## PROBLEM DESCRIPTION
Quote, with no changes, the lines that run from the top of the material to the line with "from mathutils import Vector, Matrix", both included.

## INFORMATION PROVIDED

::::::::::

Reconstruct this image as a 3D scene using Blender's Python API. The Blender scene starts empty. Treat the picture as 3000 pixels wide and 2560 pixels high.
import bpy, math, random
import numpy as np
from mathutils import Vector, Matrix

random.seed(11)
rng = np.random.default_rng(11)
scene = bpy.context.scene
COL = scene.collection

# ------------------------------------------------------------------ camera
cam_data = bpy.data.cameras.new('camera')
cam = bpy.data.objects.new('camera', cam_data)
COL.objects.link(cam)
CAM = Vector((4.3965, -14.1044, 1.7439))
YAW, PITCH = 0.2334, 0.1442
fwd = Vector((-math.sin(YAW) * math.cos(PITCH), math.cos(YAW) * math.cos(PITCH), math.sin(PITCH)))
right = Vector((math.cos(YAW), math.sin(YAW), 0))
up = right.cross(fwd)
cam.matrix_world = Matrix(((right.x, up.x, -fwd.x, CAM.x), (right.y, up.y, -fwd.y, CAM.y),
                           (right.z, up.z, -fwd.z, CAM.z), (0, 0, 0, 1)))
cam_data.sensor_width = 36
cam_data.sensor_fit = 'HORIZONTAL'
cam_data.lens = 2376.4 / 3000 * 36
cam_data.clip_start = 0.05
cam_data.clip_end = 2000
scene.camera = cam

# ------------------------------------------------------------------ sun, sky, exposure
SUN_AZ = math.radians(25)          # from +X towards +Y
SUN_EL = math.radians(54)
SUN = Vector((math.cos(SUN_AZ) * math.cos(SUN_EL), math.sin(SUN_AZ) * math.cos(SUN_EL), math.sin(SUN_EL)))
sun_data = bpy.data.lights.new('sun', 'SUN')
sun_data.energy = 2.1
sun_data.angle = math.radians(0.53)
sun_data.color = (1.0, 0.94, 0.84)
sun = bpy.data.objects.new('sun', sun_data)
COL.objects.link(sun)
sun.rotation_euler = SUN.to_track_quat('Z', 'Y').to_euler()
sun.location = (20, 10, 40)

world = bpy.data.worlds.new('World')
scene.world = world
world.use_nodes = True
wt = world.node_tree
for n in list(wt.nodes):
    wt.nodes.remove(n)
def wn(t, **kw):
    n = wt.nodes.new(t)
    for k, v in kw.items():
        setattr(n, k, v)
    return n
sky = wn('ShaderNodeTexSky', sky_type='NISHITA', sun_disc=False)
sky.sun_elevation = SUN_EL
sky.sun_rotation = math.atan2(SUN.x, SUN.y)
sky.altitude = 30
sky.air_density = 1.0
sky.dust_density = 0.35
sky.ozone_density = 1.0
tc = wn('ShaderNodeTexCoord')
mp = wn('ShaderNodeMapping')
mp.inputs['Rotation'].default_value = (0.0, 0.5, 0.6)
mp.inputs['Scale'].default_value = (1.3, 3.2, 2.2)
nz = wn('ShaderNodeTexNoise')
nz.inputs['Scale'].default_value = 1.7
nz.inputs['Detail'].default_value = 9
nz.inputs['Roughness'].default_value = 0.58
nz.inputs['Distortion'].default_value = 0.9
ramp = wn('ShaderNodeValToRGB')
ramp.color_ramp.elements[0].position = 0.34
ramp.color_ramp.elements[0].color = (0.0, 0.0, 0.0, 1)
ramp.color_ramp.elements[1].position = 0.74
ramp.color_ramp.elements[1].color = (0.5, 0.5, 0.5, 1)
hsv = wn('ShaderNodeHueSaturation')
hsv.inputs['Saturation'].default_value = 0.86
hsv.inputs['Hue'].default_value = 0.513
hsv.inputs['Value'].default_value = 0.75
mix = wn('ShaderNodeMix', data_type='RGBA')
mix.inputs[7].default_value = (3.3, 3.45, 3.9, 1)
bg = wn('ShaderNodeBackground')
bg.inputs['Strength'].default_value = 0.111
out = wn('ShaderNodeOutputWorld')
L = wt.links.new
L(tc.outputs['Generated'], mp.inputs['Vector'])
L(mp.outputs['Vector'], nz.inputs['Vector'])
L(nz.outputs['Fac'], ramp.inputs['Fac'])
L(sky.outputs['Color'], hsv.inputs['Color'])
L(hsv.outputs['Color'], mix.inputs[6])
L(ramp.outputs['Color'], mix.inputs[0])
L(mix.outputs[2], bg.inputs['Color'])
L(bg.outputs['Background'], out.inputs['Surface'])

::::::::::

## RESPONSE TO THIS EXERCISE
Reconstruct this image as a 3D scene using Blender's Python API. The Blender scene starts empty. Treat the picture as 3000 pixels wide and 2560 pixels high.
import bpy, math, random
import numpy as np
from mathutils import Vector, Matrix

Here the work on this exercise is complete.